Cars are the central part of the Italian Tour. Notably, it’s an opportunity for Lamborghini owners to become more familiar with their car, and how it handles in everyday situations – whether it’s an open autostrada or a backroad dotted with Vespas.

Even Lamborghini’s own personnel was flabbergasted after seeing (and hearing) five Aventador Superveloces rumbling down the road at once.

I drove a Huracán LP 610-4, and I came away thoroughly impressed at how well it performed on every type of road. Select Strada mode, and the Huracán is comfortable in city traffic, even during rush hour in Rimini. It’s relatively quiet, and it doesn’t require any more effort to drive than a standard luxury car. Simply turn the A/C on, crank the radio up, sit back, and relax. A lift system on the front axle brings extra peace of mind in dense urban areas, where speed bumps are a dime a dozen.
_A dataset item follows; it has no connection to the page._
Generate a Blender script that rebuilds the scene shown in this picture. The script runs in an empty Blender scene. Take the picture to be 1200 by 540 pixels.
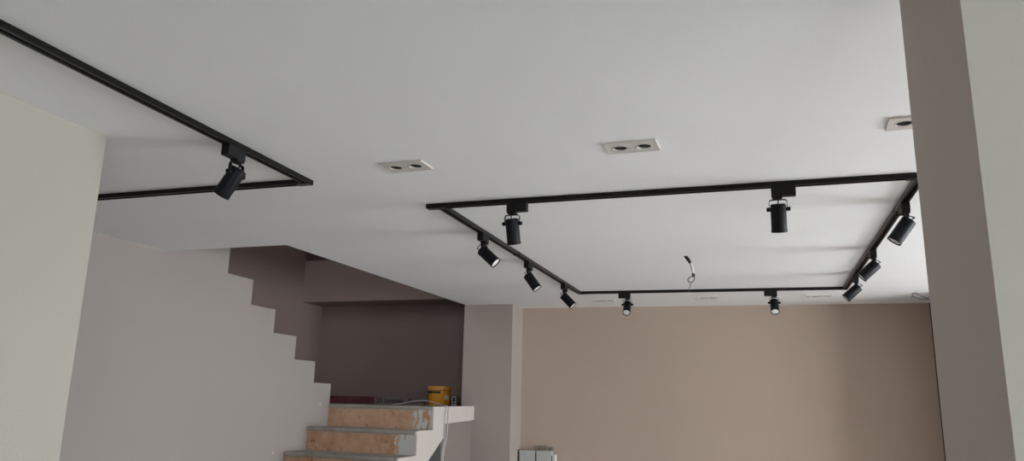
import bpy, bmesh, math, random
from mathutils import Vector, Matrix
S = bpy.context.scene
COL = S.collection
R = math.radians
random.seed(4)

# ------------------------------------------------------------------ camera, sky, exposure
EYE = 1.665                       # eye height above the floor; the ceiling is 0.9 m higher
CEIL = EYE + 0.9
yaw, pitch, roll, fpx = .318707, .223723, .02226, 886.4
fwd = Vector((-math.sin(yaw) * math.cos(pitch), math.cos(yaw) * math.cos(pitch), math.sin(pitch)))
rt = Vector((math.cos(yaw), math.sin(yaw), 0)); up = rt.cross(fwd)
r2 = math.cos(roll) * rt + math.sin(roll) * up
u2 = -math.sin(roll) * rt + math.cos(roll) * up
cam_data = bpy.data.cameras.new('camera'); cam = bpy.data.objects.new('camera', cam_data); COL.objects.link(cam)
cam_data.sensor_width = 36.0; cam_data.lens = fpx / 1200 * 36; cam_data.clip_start = .02
cam.matrix_world = Matrix(((r2.x, u2.x, -fwd.x, 0), (r2.y, u2.y, -fwd.y, 0), (r2.z, u2.z, -fwd.z, EYE), (0, 0, 0, 1)))
S.camera = cam

SKY_STRENGTH = 6.0
EXPOSURE = 2.14
w = bpy.data.worlds.new('sky'); S.world = w; w.use_nodes = True
bg = w.node_tree.nodes['Background']; bg.inputs[0].default_value = (.91, .97, 1.0, 1); bg.inputs[1].default_value = SKY_STRENGTH
S.view_settings.view_transform = 'Standard'; S.view_settings.look = 'None'
S.view_settings.exposure = EXPOSURE; S.view_settings.gamma = 1; S.view_settings.use_curve_mapping = False

def portal(name, loc, rot, sx, sy):
    l = bpy.data.lights.new(name, 'AREA'); l.shape = 'RECTANGLE'; l.size = sx; l.size_y = sy
    l.cycles.is_portal = True
    o = bpy.data.objects.new(name, l); COL.objects.link(o); o.location = loc; o.rotation_euler = rot
XR = 4.6                          # right wall
YB = -2.6                         # wall behind the camera
WR = (3.0, 5.7, 0.8, 2.35)         # window in the right wall: y0, y1, z0, z1
WB = (1.2, 2.25, 0.95, 2.2)        # window behind the camera: x0, x1, z0, z1
portal('daylight_right', (XR + .1, (WR[0] + WR[1]) / 2, (WR[2] + WR[3]) / 2), (0, R(90), 0), WR[3] - WR[2], WR[1] - WR[0])
portal('daylight_back', ((WB[0] + WB[1]) / 2, YB - .1, (WB[2] + WB[3]) / 2), (R(90), 0, 0), WB[1] - WB[0], WB[3] - WB[2])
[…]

However, flick the steering wheel-mounted driving mode selector to Sport and the Huracán turns into a completely different beast. The exhaust becomes louder, the steering more dynamic, and the throttle more responsive. It’s sharp, jaw-droppingly quick, and it’s a blast to toss around on twisty roads.  It’s a lot nimbler than its dimensions suggest, while all-wheel drive ensures that the wheels remain glued to the pavement as they receive the 610 horses churned out by the naturally-aspirated 5.2-liter V10 engine. All told, it’s a surprisingly good all-arounder.

The Lamborghini Italian Tour allows owners to experience Italy the way Ferruccio Lamborghini, the company’s founder, would have wanted it. Food, cars, and sights, all bundled into a single package that’s meticulously prepared by Lamborghini. As far as weekend getaways go, it’s hard to beat.